Graham Reid | | 1 min read
“Genre-defying” music is so familiar these days that even though it can mean anything it almost acts as genre in itself – but like “indie”, “world music” and "post-rock” it is just about as meaningless.
This multi-instrumental American four-piece helmed by Nick Urata certainly cross easily between styles – ballet music, “rock” albums, scores for TV and films – and are perhaps best known for their soundtrack to Little Miss Sunshine (or Paddington apparently, if you have kids).
But closer reference points might be Arcade Fire, early Beirut and some of the left-field music which David Byrne has explored.

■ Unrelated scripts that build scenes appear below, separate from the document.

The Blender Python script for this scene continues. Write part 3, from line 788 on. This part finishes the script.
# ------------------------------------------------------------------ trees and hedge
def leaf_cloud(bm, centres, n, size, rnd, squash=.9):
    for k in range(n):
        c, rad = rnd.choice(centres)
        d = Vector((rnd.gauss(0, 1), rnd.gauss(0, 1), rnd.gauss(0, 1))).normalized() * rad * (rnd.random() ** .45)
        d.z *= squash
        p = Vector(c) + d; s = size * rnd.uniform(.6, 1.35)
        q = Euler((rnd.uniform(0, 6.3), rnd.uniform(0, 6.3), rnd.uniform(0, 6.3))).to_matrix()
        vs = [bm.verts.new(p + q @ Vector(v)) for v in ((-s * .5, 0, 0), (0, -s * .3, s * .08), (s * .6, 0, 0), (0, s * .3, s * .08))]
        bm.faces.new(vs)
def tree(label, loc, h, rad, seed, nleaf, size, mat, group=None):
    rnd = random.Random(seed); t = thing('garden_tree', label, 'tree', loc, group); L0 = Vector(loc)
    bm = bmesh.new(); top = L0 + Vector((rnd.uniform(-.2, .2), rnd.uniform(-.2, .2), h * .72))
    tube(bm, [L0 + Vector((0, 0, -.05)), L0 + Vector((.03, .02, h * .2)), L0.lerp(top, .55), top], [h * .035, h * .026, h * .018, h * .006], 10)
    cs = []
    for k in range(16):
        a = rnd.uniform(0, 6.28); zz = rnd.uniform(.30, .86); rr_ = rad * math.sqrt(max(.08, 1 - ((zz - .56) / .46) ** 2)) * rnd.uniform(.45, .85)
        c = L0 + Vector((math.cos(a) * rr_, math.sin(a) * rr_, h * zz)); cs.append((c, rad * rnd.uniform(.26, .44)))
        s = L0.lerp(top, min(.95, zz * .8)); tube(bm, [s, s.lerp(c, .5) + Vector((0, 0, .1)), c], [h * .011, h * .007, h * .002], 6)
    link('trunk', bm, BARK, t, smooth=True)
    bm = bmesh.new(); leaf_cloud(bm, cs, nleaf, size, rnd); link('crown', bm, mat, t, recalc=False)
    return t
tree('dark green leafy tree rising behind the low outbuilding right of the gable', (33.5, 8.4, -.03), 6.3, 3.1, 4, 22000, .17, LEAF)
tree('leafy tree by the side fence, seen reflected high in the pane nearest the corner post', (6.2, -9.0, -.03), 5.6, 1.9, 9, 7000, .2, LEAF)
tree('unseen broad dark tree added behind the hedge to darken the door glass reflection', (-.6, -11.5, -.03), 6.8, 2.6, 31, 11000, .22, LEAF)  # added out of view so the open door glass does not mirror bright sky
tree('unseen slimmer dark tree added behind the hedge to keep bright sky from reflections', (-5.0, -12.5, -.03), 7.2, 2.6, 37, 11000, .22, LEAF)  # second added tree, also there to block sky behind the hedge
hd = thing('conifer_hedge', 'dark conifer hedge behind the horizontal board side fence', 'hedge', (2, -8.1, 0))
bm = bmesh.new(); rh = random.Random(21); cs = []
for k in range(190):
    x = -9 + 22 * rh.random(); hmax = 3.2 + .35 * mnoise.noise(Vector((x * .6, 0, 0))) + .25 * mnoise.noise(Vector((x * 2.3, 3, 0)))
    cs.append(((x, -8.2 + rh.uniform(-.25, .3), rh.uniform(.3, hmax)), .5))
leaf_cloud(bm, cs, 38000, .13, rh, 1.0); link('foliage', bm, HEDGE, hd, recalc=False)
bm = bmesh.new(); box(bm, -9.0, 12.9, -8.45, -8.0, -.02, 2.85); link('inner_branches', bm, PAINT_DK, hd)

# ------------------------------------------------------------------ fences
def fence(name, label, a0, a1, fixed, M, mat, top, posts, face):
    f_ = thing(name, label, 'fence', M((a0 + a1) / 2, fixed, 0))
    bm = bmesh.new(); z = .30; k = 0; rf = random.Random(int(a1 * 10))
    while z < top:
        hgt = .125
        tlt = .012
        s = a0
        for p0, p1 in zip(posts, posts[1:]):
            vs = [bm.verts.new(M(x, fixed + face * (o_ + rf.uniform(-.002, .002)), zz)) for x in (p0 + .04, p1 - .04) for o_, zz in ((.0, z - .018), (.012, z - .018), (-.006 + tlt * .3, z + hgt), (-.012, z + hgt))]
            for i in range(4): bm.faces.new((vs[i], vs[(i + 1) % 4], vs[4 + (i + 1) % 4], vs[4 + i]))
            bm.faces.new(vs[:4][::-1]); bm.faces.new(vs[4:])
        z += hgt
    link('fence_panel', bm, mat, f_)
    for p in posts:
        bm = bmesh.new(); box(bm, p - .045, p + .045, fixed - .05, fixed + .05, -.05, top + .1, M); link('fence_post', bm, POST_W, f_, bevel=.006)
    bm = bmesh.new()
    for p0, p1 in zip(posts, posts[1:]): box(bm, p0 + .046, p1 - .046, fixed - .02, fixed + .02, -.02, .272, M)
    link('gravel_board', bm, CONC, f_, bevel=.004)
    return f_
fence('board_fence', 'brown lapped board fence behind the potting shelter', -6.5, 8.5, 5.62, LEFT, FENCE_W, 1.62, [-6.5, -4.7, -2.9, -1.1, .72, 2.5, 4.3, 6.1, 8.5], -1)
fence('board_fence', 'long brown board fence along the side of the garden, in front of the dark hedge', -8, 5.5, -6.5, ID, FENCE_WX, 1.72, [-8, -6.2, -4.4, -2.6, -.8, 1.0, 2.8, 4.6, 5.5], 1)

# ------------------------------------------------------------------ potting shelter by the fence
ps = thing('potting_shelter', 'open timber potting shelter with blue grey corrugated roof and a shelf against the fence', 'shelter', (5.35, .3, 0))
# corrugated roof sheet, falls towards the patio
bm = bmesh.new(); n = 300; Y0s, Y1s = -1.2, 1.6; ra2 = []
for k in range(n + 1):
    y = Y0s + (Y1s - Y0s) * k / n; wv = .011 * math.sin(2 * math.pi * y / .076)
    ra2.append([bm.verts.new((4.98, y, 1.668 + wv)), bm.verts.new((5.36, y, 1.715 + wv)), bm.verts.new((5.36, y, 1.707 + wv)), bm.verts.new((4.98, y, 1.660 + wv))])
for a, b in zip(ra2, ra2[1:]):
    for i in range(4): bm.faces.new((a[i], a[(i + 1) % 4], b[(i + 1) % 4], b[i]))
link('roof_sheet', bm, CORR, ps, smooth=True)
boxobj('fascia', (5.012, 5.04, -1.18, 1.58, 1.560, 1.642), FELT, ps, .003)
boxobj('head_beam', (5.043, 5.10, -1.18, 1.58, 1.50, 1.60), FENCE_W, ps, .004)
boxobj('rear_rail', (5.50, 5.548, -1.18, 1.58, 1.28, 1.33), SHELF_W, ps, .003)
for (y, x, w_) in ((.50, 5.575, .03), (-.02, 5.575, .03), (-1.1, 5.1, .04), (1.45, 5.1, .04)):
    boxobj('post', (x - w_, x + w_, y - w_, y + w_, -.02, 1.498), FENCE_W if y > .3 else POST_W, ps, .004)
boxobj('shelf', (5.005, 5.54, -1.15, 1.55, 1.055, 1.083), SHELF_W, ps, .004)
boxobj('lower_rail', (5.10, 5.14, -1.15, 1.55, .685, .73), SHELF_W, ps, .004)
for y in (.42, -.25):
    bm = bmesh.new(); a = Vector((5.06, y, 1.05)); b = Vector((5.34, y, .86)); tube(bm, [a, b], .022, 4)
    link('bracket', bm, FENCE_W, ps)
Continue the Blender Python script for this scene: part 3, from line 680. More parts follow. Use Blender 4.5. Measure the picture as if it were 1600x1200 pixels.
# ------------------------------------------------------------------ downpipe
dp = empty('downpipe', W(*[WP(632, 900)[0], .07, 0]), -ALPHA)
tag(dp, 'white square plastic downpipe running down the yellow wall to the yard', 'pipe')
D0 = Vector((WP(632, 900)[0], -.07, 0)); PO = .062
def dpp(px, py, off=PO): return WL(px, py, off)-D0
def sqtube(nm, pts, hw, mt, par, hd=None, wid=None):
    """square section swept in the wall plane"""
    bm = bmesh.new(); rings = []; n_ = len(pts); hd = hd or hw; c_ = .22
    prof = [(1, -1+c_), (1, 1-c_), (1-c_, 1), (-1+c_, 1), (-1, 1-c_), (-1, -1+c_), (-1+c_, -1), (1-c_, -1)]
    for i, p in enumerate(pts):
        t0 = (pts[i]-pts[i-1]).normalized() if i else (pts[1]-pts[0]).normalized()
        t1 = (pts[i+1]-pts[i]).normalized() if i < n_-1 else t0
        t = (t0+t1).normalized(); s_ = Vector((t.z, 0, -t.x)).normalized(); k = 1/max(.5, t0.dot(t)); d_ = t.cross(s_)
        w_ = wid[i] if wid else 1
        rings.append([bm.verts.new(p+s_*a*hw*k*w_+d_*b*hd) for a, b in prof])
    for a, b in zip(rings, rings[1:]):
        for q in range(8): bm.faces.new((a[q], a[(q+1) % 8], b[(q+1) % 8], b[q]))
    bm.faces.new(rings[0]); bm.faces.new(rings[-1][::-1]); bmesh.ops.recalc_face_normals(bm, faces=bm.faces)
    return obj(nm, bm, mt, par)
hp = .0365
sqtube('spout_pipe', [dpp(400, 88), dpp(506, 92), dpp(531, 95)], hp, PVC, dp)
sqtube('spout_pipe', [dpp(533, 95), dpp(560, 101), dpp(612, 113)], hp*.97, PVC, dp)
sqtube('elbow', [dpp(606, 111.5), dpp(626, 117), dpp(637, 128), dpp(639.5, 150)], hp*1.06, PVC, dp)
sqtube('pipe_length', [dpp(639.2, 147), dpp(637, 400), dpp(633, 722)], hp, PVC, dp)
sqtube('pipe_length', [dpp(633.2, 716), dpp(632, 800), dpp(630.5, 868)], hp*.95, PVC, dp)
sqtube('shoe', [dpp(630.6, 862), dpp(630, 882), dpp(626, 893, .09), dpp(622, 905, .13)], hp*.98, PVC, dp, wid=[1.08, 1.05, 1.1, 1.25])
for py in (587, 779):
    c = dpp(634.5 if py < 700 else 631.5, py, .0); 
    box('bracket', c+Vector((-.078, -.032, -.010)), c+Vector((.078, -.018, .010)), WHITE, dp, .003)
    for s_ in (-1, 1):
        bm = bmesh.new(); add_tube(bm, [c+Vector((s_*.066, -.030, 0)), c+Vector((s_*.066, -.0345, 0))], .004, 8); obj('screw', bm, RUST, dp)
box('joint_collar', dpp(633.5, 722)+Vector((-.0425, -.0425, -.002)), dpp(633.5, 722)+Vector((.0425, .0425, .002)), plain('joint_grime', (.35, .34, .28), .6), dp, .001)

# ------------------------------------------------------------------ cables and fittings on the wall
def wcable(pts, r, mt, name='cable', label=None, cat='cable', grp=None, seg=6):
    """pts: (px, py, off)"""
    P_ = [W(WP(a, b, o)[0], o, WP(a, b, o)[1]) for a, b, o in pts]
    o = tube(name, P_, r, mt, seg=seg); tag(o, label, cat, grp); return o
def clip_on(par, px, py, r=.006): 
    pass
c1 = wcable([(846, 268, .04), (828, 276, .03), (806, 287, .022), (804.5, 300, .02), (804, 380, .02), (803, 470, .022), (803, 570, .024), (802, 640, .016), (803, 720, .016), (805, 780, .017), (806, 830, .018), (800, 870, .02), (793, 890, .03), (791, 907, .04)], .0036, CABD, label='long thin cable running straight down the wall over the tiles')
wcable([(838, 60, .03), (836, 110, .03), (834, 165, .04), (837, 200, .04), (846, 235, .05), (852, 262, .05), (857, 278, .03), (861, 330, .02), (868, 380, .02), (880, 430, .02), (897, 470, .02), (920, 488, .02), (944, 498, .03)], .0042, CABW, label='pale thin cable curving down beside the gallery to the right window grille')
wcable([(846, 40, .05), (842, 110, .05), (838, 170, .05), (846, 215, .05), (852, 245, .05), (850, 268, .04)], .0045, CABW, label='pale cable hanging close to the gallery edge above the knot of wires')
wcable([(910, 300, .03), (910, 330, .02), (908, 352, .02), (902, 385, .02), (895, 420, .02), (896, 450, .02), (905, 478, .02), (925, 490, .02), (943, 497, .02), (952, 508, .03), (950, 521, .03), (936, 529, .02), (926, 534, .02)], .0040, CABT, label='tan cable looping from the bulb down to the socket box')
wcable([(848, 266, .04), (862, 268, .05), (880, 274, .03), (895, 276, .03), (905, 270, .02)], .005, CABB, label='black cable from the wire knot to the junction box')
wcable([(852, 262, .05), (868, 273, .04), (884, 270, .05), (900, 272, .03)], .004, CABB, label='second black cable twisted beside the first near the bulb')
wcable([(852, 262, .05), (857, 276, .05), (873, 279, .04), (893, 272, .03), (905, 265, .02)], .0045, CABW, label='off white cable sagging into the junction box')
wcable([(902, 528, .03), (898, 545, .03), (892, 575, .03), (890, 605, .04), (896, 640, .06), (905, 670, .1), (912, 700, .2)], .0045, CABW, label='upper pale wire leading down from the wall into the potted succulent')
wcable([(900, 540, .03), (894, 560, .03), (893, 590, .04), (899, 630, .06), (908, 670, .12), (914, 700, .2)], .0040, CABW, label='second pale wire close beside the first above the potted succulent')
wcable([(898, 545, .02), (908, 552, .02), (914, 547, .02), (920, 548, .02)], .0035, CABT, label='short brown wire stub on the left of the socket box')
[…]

Here – aside from the glorious and sometimes sweeping arrangements for orchestra instruments alongside the band on violin, accordion, theremin, tuba and keyboards– the focus comes back onto Urata's swooning and lush vocals and his lyrics which speak of heightened emotions and romance, of a looking back to when the protagonists were finding themselves (“somewhere back in your memory there's a younger, prettier version of me” on Love Letters).
Songs like Love Letters – an orchestrated Springsteen-like sweep of emotion and words – the pop-rock opener Straight Shot (“I can draw a straight line through my mind, right back to the good times”) and the dreamy ballad Done With Those Days (“there's a storm a'comin' . . . heading straight to the centre of this town”) are freighted with metaphors and images wrapped up in arrangements which are supportive and subtle or work in grand gestures with equal success.
At one level this is a kind of art music-gone-rock and reflects Urata's need – after all those diversions – to get back to singing great songs which are reflective but also imbued with an optimism that whatever has happened (“we're too young to die, too gorgeous and way to high, don't dwell on the tragic” on Empty Vessels” things work out.
Even if it can be hard: “I got nothing left to give, just love all the day long” he sings on the dramatic closer Second Chance.
This wonder-filled album sounds like it has come from a black'n'white Fifties melodrama with lavish orchestration and ballads into our world via the best musicals, rock balladeers, Scott Walker before the art music set in, and a melting pot of bands like Arcade Fire and the Doves.
But it always sounds like Devotchka.